Monday, January 26, 2009

How To Talk About Books You Haven’t Read

A READER WRITES: “I recommend that Chris reads 'How To Talk About Books You Haven’t Read' by Pierre Bayard. I thought it was a great book.

BB SAYS: Yes, that’s a good little read, and it addresses many of the issues that Chris raises in his post, such as why people pretend to like books that they do not really like, and why they pretend to have read books that they have not really read. Pierre Bayard is a French academic who teaches literature at universities for a living. He gives lectures on Proust, even though he says he has only ever skimmed through In Search of Lost Time. He says he frequently pontificates about Joyce’s Ulysses, even though he has never read it. He says that not having read a book is not necessarily any reason not to talk about it or not to have an opinion about it.

As a general rule, we can divide human beings into those who read too little and those who read too much. Often we don’t give due consideration to the problem of reading too much. The philosopher Schopenhauer once said that reading can frequently become a substitute for thinking. Reading can also damage your imagination and creativity – how many great writers from history have PhDs in Literature? A scholar has been defined as: someone who gets paid to read the books that are too boring for the rest of us to read. In general, I try to follow Flaubert’s advice: read in order to live.

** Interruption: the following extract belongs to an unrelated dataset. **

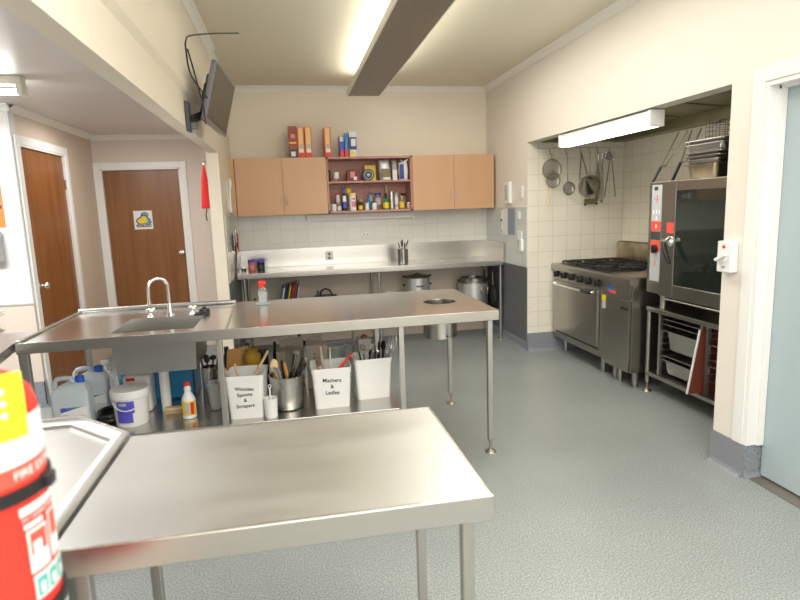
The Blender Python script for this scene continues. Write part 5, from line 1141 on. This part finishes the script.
# utensils in the tubs and the pot: p0 inside, p1 outside; (frame column, row, depth) picks the visible end
def ut(l, cat, a0, a1, y0, y1, hm, head=None, hs=.02, r=.007, L_=.06, name='kitchen_utensil', group=None, dr=None):
    return utensil(name, l, cat, at(a0[0], a0[1], y0), at(a1[0], a1[1], y1), hm, head, hs, r, dr, group, L_=L_)
GW = 'wooden tools in the left tub'
ut('wooden stick at the left rim of the spoon tub', 'spoon', (232, 385), (224, 368), 3.40, 3.36, WOODU, None, r=.009, group=GW)
ut('short wooden stick in the middle of the spoon tub', 'spoon', (243, 395), (234.5, 364), 3.42, 3.40, WOODU, None, r=.011, group=GW)
ut('long wooden handle leaning right out of the spoon tub', 'spoon', (250, 385), (268, 350.5), 3.42, 3.44, WOODU, None, r=.010, group=GW)
GP = 'utensils in the steel pot'
ut('yellow wooden spoon standing tallest in the steel pot', 'spoon', (276, 395), (274.5, 371), 3.46, 3.44, WOODP, (WOODP, 'spoon'), .024, .007, .085, group=GP)
ut('slotted grey spatula in the steel pot', 'spatula', (284, 395), (279, 378), 3.43, 3.41, STEEL_DK, (mat('grey_blue_plastic', (.40, .45, .48), .4), 'slot'), .026, .006, .07, group=GP)
ut('brown wooden spoon low at the front of the steel pot', 'spoon', (283, 392), (278, 380), 3.41, 3.40, WOODU, (wood_mat('brown_spoon_wood', (.42, .22, .12), (.52, .30, .17)), 'spoon'), .024, .007, .06, group=GP)
ut('dark brown wooden paddle in the steel pot', 'paddle', (288, 395), (284, 374), 3.49, 3.49, WOODD, (WOODD, 'spoon'), .030, .010, .10, group=GP)
ut('orange wooden spatula with curved blade in the steel pot', 'spatula', (290, 395), (287, 378), 3.45, 3.44, WOODO, (WOODO, 'spoon'), .018, .010, .115, group=GP)
ut('wide grey blade scraper at the back of the steel pot', 'scraper', (288, 392), (289, 370), 3.53, 3.55, STEEL_DK, (mat('olive_grey_plastic', (.20, .19, .16), .5), 'blade'), .030, .008, .15, group=GP)
ut('black ladle leaning right in the steel pot', 'ladle', (290, 392), (300, 364), 3.50, 3.48, BLACK, (BLACK, 'spoon'), .016, .008, .05, group=GP)
ut('dark shiny spoon right of centre in the steel pot', 'spoon', (293, 392), (298, 374), 3.47, 3.45, CHROME, (mat('dark_brown_plastic', (.05, .03, .03), .25), 'spoon'), .020, .005, .06, group=GP)
ut('black round-ended tool at the right rim of the steel pot', 'utensil', (295, 392), (303, 370), 3.50, 3.46, STEEL, (BLACK, 'spoon'), .018, .006, .06, group=GP)
ut('small black-handled slotted spoon at the right edge of the steel pot', 'spoon', (293, 390), (305, 361), 3.52, 3.50, STEEL, (STEEL, 'loop'), .012, .006, .03, group=GP)
ut('clear grey turner beside the dark shiny spoon in the steel pot', 'turner', (291, 392), (294, 377), 3.44, 3.42, CHROME, (STEEL_DK, 'blade'), .012, .005, .05, group=GP)
GM = 'mashers and ladles in the middle tub'
ut('thick pale wooden handle standing in the masher tub', 'masher', (326, 385), (320, 346), 3.50, 3.50, mat('grey_wood', (.55, .46, .36), .6), None, r=.012, group=GM)
ut('white handle with tan tip standing in the masher tub', 'brush', (331, 385), (330, 352), 3.52, 3.52, WPL, (WOODP, 'tip'), r=.007, L_=.04, group=GM)
ut('red plastic handle leaning right out of the masher tub', 'ladle', (334, 375), (352, 353), 3.42, 3.50, RED, None, r=.010, group=GM)
ut('small brown carved head at the left of the masher tub', 'utensil', (321, 380), (319, 366), 3.44, 3.43, WOODU, (mat('brown_carved', (.20, .13, .10), .6), 'spoon'), .020, .007, .05, group=GM)
GL = 'ladles and whisks in the right tub'
ut('wire whisk standing tallest at the right of the plain tub', 'whisk', (385, 385), (391, 352), 3.54, 3.54, STEEL, (CHROME, 'whisk'), .026, .006, .125, group=GL)
ut('large black ladle at the back of the plain tub', 'ladle', (379, 385), (379, 352), 3.60, 3.60, BLACK, (BLACK, 'spoon'), .026, .010, .08, group=GL)
ut('second black ladle turned upward in the plain tub', 'ladle', (381, 385), (383, 350), 3.58, 3.60, BLACK, (BLACK, 'spoon'), .022, .009, .07, group=GL)
ut('black ladle with silver disc in the plain tub', 'ladle', (378, 382), (378, 354), 3.55, 3.52, BLACK, (mat('silver_disc', (.6, .6, .6), .2, 1), 'spoon'), .014, .008, .03, group=GL)
ut('steel tongs with wide jaws left of the black ladles in the plain tub', 'tongs', (371, 382), (372.5, 354), 3.55, 3.53, CHROME, (CHROME, 'loop'), .014, .006, .07, group=GL)
ut('ring-topped steel masher leaning left in the plain tub', 'masher', (367, 382), (363, 350), 3.54, 3.52, CHROME, (STEEL_DK, 'loop'), .018, .006, .035, group=GL)
ut('grey wooden handle end at the left rim of the plain tub', 'utensil', (360, 380), (354, 355), 3.50, 3.50, mat('grey_wood_dark', (.38, .33, .27), .6), None, r=.009, group=GL)
ut('black knob handle low between the tongs and the ladle', 'utensil', (368, 380), (370, 355), 3.52, 3.50, BLACK, (BLACK, 'spoon'), .016, .008, .04, group=GL)
ut('clear plastic spoon right of the black ladles in the plain tub', 'spoon', (383, 382), (387, 356), 3.54, 3.52, STEEL, (CLEAR, 'spoon'), .020, .005, .07, group=GL)
ut('black plastic turner rising behind the silver disc ladle in the plain tub', 'turner', (375, 382), (375, 352), 3.60, 3.60, BLACK, (BLACK, 'blade'), .016, .008, .05, group=GL)
ut('dark fork handle at the back left of the plain tub', 'fork', (365, 380), (359, 352), 3.60, 3.62, DGREY, None, r=.007, group=GL)
ut('black spoon crossing behind the orange spatula in the steel pot', 'spoon', (288, 392), (293, 362), 3.54, 3.54, BLACK, (BLACK, 'spoon'), .018, .007, .06, group=GP)
ut('steel whisk handle rising from the back right of the steel pot', 'whisk', (290, 392), (297, 356), 3.54, 3.55, CHROME, (STEEL_DK, 'loop'), .012, .006, .04, group=GP)
ut('tan wooden spoon at the back left of the steel pot', 'spoon', (280, 392), (281, 368), 3.54, 3.54, WOODU, (WOODU, 'spoon'), .018, .007, .06, group=GP)
ut('black handled scoop low at the right rim of the steel pot', 'scoop', (293, 392), (301, 373), 3.44, 3.43, BLACK, (DGREY, 'spoon'), .016, .008, .05, group=GP)
ut('grey metal masher plate behind the thick handle in the masher tub', 'masher', (322, 385), (315, 358), 3.53, 3.54, CHROME, (STEEL_DK, 'loop'), .016, .006, .03, group=GM)
# things at the back of the shelf
def blk(name, label, cat, a, m, y0, dep, group=None, z0=SZ):
    l, r_, tp = a; P = at(l, tp, y0); Q = at(r_, tp, y0); return tag(B().box(P.x, Q.x, y0, y0 + dep, z0, P.z, .004).build(name, m), label, cat, group)
G = 'storage boxes at the back of the undershelf'
blk('storage_box', 'beige plastic box at the back of the shelf behind the steel pot', 'box', (276, 300, 352), BEIGEP, 3.80, .12, G)
blk('storage_box', 'taller beige box behind the first one, its dark items showing', 'box', (279, 303, 341), BEIGEP, 3.96, .10, G)
blk('storage_box', 'beige box at the back between pot and masher tub', 'box', (306, 327, 346), BEIGEP, 3.80, .12, G)
blk('storage_box', 'highest beige box near the glass bowls at the back', 'box', (306, 322, 338), BEIGEP, 3.98, .12, G)
o = blk('storage_box', 'off-white tub of brown items behind the plain white tub', 'box', (358, 371, 339.5), mat('off_white_tub', (.66, .63, .56), .45), 3.88, .12, G)
for i, (px, py, m, l) in enumerate(((364, 334, BROWNR, 'red-brown jar lying on the off-white tub at the back'), (298, 343, MAROON, 'maroon packet on the beige boxes at the back'), (303, 340, BLACK, 'black tool lying across the beige boxes at the back'))):
    p = at(px, py + 3, (3.94, 3.99, 4.03)[i]); tag(B().ball((p.x, p.y, p.z), .026, sy=.8, sz=.8).build('packet', m), l, 'packet')
for i, (px, m, l, c) in enumerate(((232, WOODO, 'reddish wooden board standing behind the spoon tub', 'board'), (239, WOODU, 'pale wooden board standing right of the reddish one', 'board'))):
    p = at(px, 350 - i * 2, 3.72 + .05 * i); b = B(); b.T = Matrix.Translation((p.x - .02, p.y, 0)) ; b.hexa([(-.05, 0, SZ), (.05, 0, SZ), (.05, .014, SZ), (-.05, .014, SZ), (-.01, .0, p.z), (.08, .0, p.z + .01), (.08, .014, p.z + .01), (-.01, .014, p.z)]); tag(b.build('wooden_board', m, smooth=0), l, c)
p = at(252, 352, 3.75)
b = B(); b.T = Matrix.Translation((p.x, p.y, 0)); b.lathe([(0, SZ), (.05, SZ), (.052, p.z - .06), (.056, p.z - .02), (.035, p.z + .0), (.042, p.z + .02), (.0, p.z + .01)], 9); tag(b.build('yellow_cloth', mat('mustard_cloth', (.62, .36, .04), .9)), 'mustard yellow cloth bundle behind the spoon tub', 'cloth')
jar('dark_canister', 'black canister beside the mustard cloth at the back', 'canister', at(262, 345, 3.9).x, SZ, .035, .27, BLACK, (DGREY, .03), y=3.95, group=None)
jar('black_pepper_mill', 'black mill standing between the mustard cloth and beige boxes', 'mill', at(274, 336, 3.92).x, SZ, .018, .315, BLACK, (BLACK, .03), y=3.92, group=None, neck=(.7, .010))
for i, (px, py, w_, l) in enumerate(((334, 345, .085, 'glass bowl at the back, left of the pair behind the masher tub'), (348, 343, .075, 'glass bowl at the back, right of the pair behind the masher tub'))):
    p = at(px, py, 3.92 + .12 * i); h = p.z - SZ
    o = thing('glass_bowl', l, 'bowl', (p.x, p.y, SZ), 0, 'glass bowls at the back of the undershelf')
    B().lathe([(0, 0), (w_ * .6, 0), (w_ * .75, h * .3), (w_ * .95, h), (w_ * .90, h), (w_ * .70, h * .3), (w_ * .55, .006), (0, .006)], 28, (p.x, p.y, SZ)).build('bowl', GLASS, o)
    B().lathe([(w_ * .88, h - .004), (w_ * .97, h - .004), (w_ * .97, h + .006), (w_ * .88, h + .006), (w_ * .88, h - .004)], 28, (p.x, p.y, SZ), caps=False).build('rim', LGREY, o)

for i, (px, py, y, w_, m, l) in enumerate(((226, 347, 3.88, .03, BLACK, 'black flask at the back between the bench leg and wooden boards'), (290, 337, 4.095, .022, DGREY, 'dark grey bottle behind the beige boxes left of centre'), (299, 333, 4.08, .022, BLACK, 'tall black bottle behind the beige boxes near the pot'), (313, 334, 4.09, .022, DGREY, 'slim dark bottle behind the highest beige box'), (247, 343, 4.0, .03, BLACK, 'squat black bottle behind the mustard cloth'))):
    p = at(px, py, y); jar('storage_bottle', l, 'bottle', p.x, SZ, w_, p.z - SZ, m, (DGREY, .02), y=y, neck=(.7, w_ * .5), group=None)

(Confession to my readers: I have not actually read How To Talk About Books You Haven’t Read by Pierre Bayard, but readers will note how this did not prevent me from discussing it knowledgeably and intelligently).

1 comment:

  1. Is it true that BB got an A in his inter-cert (Irish state exam take by 15 year olds) English language exam in which he answered questions on a Jane Austin novel which he had never read?